On Thu, Jul 31, 2008 at 2:22 PM, Jonathan Hanson
<[email protected]> wrote:
>> What happens when you estimate 2 and 3 component mixtures without
>> covariates in the probabilities?
> I can get results with no covariates in the probabilities when starting with
> a 2 component mixture and then moving to 3 component mixture. Usually, as
> soon as I add one covariate in the probabilities, Stata cannot find initial
> values, whether there are 2 or three components.

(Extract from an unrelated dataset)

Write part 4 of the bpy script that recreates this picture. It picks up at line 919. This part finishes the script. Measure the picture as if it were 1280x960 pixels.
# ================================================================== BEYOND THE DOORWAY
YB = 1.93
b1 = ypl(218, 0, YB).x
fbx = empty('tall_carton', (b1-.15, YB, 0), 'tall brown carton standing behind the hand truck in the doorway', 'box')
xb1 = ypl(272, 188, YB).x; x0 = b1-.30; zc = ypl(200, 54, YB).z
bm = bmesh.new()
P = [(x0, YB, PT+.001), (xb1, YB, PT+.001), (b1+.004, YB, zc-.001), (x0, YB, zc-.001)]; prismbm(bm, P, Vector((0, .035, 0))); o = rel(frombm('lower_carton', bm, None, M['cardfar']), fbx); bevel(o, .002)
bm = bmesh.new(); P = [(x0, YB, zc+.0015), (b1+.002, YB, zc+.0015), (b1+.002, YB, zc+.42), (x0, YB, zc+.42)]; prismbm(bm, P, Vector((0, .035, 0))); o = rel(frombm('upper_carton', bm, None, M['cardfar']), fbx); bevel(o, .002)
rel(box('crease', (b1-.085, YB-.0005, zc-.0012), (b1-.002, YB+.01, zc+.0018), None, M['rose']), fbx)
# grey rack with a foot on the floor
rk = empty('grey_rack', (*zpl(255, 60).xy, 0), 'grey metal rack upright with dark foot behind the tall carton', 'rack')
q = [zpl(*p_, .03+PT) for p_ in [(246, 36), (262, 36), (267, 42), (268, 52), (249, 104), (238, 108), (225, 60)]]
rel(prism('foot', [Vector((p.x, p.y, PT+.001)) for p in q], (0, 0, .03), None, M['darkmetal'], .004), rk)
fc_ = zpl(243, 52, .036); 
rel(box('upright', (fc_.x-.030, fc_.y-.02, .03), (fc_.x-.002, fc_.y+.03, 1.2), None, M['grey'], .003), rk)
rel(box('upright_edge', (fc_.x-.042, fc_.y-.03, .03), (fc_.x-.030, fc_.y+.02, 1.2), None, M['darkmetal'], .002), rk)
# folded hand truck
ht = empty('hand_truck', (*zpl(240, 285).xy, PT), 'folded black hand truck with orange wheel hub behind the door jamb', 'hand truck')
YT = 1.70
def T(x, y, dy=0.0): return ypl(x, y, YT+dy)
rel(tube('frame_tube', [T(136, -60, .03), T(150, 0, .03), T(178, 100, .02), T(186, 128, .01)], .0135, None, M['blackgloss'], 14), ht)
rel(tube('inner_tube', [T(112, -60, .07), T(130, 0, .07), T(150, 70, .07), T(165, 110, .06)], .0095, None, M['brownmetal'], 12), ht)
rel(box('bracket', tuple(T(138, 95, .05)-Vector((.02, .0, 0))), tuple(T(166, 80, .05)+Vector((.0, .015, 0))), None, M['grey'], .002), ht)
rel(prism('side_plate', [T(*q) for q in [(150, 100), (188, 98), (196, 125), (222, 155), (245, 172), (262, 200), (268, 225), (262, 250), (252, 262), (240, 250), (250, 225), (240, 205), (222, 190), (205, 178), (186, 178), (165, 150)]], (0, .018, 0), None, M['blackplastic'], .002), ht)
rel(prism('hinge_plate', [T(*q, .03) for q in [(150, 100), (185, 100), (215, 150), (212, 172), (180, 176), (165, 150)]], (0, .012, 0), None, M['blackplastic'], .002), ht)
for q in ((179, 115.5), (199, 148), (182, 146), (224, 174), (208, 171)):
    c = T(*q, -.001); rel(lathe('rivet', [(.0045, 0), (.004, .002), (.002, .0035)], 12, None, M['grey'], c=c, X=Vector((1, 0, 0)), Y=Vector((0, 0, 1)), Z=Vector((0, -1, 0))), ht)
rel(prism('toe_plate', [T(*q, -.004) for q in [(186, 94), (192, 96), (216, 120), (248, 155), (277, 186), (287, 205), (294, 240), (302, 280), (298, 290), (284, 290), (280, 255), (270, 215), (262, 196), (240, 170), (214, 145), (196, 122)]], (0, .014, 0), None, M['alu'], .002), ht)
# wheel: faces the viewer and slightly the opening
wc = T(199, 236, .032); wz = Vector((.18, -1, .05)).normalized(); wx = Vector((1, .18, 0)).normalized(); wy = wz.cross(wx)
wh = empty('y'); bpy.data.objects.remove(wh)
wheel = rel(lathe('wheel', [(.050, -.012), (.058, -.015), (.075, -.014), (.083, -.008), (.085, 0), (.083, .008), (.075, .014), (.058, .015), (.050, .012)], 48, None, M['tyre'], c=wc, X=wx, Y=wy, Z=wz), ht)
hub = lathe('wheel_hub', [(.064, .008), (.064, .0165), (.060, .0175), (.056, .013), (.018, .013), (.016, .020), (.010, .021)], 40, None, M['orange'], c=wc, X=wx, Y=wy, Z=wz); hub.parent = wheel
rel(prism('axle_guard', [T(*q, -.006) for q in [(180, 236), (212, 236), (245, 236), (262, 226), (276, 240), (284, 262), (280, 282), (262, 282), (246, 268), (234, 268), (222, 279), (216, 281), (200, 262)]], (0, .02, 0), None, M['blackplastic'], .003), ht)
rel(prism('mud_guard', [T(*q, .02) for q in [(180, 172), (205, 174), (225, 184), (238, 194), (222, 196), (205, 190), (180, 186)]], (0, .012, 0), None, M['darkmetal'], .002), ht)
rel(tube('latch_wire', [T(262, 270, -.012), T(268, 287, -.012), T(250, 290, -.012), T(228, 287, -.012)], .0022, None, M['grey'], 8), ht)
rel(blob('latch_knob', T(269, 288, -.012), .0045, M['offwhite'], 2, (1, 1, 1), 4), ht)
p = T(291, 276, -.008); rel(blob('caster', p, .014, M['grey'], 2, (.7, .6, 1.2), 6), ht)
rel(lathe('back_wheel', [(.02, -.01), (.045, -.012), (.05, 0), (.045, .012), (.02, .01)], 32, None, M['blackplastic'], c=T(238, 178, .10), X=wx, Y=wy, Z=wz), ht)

That's odd -- if you specify the value of zero for your covariate,
then this is precisely the model with fixed probabilities. If the
latter converged, then at least for one set of values the likelihood
is computable! And most likely in the vicinity of that model the
likelihood should be well defined. Of course Stata might be making big
jumps with the -ml search- procedure getting out of the domains of
reasonable estimates for which the likelihood is computable. It
depends on the implementation details though, and I am drawing a blank
about how the mixture probabilities were coded -- a multinomial logit,
I would think (Partha?)
A crude way of looking into what -from- is expecting is to supply a
vector of zeroes or ones as the -from- option, and also specify
-iter(0)- option (I hope Partha's code supports transfer of
maximization options; this is good -ml- programming style!). Then the
estimation will conclude without starting, and you can look into the
format of the parameter vector using
mat li e(b)
--
Stas Kolenikov, also found at http://stas.kolenikov.name
Small print: I use this email account for mailing lists only.